1. Key Financial Results and Metrics

  • Earnings Per Share (EPS): Reported at $0.30; adjusted EPS (excluding acquisition-related expenses) was $0.37, a 9% increase year-over-year.
  • Revenue Growth: 11% increase for the full year 2025.
  • Loan Growth: Average loans grew 14.4% year-over-year, with organic growth of $10.1 billion, exceeding the $9.5 billion from the Veritex partnership.
  • Deposit Growth: Average deposits increased 5.1% quarter-over-quarter and 8.6% year-over-year.
  • Net Interest Income (NII): Grew by $86 million (5.6% sequentially) and 14% year-over-year, with a net interest margin of 3.15%.
  • Operating Expenses: Core expenses increased by only $7 million sequentially, reflecting disciplined cost management.
  • Credit Quality: Net charge-offs at 24 basis points, with a criticized asset ratio of 4.2%.

2. Strategic Updates and Business Highlights

  • Huntington is focused on becoming a leading customer-centered bank, expanding its presence to 21 states, particularly in fast-growing regions.
  • Strategic investments included branch expansions in North and South Carolina and middle-market banking in Texas.
  • Partnerships with Veritex and Cadence are progressing well, with Veritex integration completed efficiently and Cadence expected to close soon.
  • The bank is enhancing its capabilities through acquisitions, including TM Capital and Janney Capital Markets, to bolster financial advisory and capital markets services.

3. Forward Guidance and Outlook

  • 2026 Guidance:
    • NII growth expected between 10% to 13%.
    • Loan growth anticipated at 11% to 12%, with deposit growth of 8% to 9%.
    • Fee revenue growth projected at 13% to 16%, bolstered by new capital markets teams and existing growth in payments and wealth management.
    • Core expenses expected to grow by 10% to 11%, with a targeted operating leverage of 150 to 200 basis points.
    • Net charge-offs projected between 25 to 35 basis points.

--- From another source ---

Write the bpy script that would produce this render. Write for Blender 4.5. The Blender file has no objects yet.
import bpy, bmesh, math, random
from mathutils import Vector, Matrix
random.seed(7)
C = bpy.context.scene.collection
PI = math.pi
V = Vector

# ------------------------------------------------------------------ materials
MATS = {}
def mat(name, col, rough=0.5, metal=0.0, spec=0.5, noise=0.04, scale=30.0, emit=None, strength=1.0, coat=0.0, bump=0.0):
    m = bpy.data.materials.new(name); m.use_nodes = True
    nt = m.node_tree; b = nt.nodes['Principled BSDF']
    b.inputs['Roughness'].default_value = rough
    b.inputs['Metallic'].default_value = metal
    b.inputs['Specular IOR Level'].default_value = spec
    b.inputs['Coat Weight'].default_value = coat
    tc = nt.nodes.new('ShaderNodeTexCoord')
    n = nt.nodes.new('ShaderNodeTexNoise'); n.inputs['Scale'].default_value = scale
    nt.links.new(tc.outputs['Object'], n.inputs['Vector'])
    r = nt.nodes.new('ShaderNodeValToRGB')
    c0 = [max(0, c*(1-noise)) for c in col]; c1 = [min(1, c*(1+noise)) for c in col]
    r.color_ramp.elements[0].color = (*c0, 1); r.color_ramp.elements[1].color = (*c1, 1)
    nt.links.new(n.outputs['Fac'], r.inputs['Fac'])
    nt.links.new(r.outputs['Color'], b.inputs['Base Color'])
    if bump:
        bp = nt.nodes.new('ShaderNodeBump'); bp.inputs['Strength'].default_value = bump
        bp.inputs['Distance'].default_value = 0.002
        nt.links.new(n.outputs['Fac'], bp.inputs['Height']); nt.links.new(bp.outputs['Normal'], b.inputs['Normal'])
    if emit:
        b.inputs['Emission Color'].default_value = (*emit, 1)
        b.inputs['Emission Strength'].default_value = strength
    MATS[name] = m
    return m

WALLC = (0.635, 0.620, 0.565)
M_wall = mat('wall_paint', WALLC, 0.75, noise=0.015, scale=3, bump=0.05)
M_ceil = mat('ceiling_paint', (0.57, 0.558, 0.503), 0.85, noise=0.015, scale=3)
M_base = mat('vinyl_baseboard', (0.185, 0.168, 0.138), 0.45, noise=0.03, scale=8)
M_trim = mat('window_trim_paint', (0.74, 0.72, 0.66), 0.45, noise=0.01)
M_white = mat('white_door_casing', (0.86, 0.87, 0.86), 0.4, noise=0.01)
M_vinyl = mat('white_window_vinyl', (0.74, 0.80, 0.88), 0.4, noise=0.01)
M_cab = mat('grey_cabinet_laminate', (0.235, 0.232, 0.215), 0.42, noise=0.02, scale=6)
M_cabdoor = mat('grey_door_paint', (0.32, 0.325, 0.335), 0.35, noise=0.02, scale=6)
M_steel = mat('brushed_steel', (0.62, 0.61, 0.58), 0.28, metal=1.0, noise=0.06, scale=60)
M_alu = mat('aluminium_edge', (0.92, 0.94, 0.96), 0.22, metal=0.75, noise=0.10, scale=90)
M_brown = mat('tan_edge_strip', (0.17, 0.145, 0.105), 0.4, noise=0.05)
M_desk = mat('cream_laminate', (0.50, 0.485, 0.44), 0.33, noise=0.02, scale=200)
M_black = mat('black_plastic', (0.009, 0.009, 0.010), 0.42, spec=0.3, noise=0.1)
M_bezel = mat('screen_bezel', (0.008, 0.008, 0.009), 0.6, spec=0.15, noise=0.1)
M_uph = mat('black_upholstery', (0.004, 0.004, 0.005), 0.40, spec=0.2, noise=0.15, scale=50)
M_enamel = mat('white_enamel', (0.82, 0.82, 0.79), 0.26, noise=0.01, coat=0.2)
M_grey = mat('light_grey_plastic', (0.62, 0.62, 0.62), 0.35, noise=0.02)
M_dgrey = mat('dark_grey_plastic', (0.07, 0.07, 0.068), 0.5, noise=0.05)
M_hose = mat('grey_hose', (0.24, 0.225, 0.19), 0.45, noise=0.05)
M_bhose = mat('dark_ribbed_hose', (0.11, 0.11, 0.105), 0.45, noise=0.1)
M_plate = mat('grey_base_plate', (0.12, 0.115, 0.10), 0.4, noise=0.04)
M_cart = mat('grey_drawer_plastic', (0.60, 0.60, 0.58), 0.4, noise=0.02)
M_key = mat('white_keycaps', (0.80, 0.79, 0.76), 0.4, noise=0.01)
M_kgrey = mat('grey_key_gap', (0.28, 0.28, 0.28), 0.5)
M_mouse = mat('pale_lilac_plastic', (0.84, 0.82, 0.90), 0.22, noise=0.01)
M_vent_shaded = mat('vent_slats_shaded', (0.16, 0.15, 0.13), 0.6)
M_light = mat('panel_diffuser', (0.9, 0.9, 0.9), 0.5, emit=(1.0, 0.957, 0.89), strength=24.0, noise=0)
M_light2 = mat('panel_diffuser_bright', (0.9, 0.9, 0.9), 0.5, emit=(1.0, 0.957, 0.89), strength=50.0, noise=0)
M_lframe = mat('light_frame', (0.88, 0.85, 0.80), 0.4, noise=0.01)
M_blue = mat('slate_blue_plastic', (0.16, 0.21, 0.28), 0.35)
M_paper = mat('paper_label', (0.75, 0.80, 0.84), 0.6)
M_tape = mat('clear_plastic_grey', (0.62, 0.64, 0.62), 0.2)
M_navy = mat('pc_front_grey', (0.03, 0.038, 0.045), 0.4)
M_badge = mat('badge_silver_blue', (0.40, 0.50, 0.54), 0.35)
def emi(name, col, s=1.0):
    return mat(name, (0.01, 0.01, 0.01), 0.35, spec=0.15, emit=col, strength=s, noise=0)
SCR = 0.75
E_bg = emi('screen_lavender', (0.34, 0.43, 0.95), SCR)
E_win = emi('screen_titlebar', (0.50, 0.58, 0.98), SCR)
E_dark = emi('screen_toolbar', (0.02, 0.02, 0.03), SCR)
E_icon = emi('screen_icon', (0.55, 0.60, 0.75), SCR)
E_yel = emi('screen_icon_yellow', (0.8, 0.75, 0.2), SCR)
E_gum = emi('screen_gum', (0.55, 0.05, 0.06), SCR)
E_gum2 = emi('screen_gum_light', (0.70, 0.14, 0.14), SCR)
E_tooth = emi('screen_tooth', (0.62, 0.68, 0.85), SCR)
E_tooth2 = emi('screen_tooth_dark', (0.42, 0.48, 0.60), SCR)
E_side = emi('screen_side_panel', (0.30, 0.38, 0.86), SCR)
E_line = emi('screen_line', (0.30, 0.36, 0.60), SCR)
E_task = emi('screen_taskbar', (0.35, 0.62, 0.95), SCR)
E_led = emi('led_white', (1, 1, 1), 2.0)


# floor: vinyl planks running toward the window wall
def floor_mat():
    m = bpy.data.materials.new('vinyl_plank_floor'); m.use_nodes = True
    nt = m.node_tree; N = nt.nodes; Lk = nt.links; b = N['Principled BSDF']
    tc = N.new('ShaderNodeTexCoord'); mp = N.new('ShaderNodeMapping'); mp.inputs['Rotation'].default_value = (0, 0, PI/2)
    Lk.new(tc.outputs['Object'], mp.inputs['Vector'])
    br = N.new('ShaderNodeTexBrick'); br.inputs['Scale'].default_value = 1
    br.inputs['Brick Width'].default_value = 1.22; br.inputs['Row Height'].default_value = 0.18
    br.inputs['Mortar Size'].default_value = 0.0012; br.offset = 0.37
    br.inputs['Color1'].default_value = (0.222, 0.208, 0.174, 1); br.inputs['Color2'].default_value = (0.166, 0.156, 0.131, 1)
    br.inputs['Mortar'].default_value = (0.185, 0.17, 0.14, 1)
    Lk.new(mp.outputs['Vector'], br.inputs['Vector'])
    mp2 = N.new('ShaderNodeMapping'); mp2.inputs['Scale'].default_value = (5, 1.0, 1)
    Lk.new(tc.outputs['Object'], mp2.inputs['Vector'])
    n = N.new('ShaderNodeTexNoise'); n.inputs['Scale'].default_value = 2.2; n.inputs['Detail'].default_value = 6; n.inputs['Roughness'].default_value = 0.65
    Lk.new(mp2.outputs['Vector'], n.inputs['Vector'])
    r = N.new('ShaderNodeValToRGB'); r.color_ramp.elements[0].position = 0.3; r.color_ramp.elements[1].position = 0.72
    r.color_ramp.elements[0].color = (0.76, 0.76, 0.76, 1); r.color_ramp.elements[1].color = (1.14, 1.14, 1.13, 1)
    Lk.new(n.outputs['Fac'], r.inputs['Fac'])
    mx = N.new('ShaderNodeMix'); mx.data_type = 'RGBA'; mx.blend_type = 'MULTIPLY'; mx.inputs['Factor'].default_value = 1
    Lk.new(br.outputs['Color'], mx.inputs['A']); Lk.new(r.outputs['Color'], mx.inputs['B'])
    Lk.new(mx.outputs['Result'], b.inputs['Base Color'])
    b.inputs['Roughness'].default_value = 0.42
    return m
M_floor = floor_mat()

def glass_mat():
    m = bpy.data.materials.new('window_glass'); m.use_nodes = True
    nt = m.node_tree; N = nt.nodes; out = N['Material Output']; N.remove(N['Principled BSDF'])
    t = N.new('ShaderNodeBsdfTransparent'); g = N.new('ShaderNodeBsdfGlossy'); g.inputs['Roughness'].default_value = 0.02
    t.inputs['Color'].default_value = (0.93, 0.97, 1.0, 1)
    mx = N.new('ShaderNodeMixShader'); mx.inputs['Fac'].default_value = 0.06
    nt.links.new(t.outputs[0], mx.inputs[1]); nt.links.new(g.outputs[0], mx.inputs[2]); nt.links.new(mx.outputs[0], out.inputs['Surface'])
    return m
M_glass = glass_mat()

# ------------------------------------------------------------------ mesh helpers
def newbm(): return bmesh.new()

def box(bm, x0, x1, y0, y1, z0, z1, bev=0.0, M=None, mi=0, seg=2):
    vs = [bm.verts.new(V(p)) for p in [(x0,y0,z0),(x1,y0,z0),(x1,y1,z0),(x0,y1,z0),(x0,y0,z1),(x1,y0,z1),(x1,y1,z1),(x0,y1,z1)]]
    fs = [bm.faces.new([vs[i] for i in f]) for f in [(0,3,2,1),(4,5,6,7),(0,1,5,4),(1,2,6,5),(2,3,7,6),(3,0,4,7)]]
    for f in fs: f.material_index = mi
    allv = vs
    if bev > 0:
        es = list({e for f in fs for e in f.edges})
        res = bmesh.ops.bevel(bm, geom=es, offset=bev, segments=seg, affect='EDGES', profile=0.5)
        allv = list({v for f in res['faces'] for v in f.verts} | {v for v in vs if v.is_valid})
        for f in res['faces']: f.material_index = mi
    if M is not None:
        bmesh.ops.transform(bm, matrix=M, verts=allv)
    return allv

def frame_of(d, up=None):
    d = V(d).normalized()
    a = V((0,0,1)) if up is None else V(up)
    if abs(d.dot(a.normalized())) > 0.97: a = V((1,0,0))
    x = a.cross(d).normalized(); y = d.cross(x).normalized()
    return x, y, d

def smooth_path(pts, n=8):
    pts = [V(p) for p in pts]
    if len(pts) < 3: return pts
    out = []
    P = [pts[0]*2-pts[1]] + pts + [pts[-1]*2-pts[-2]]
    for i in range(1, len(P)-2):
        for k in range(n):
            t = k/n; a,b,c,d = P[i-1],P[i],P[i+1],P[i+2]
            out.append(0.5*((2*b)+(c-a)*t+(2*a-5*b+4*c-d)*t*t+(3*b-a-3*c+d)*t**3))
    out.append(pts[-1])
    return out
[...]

4. Bad News, Challenges, or Points of Concern

  • Credit Quality Risks: The criticized asset ratio increased due to Veritex's commercial real estate loans, which could pose future risks.
  • Competitive Pressures: The deposit environment remains competitive, and managing down beta effectively is crucial amid potential rate cuts.
  • Integration Challenges: While the integration of Veritex is complete, the upcoming integration of Cadence presents operational risks and requires careful management to realize synergies.

5. Notable Q&A Insights

  • Expense Guidance Clarification: Management provided clarity on expense growth, indicating that the baseline for core expenses is approximately $4.87 billion, with growth driven by both cost savings and reinvestments.
  • Partnership Approach: The management emphasized the collaborative nature of their partnerships with Veritex and Cadence, which has facilitated quicker decision-making and integration, enhancing revenue and cost synergies.
  • Future M&A Potential: While management is focused on organic growth, they remain open to strategic acquisitions that align with their growth objectives, though they will avoid auctions or mergers of equals.
  • Investment in Technology: Significant investments in digital capabilities, including AI, are planned to enhance customer experience and operational efficiency, with a sustained investment growth rate of around 20%.

Overall, Huntington Bancshares showcased strong financial performance in Q4 2025, with a positive outlook for 2026, while also acknowledging the challenges and risks associated with credit quality and competitive pressures.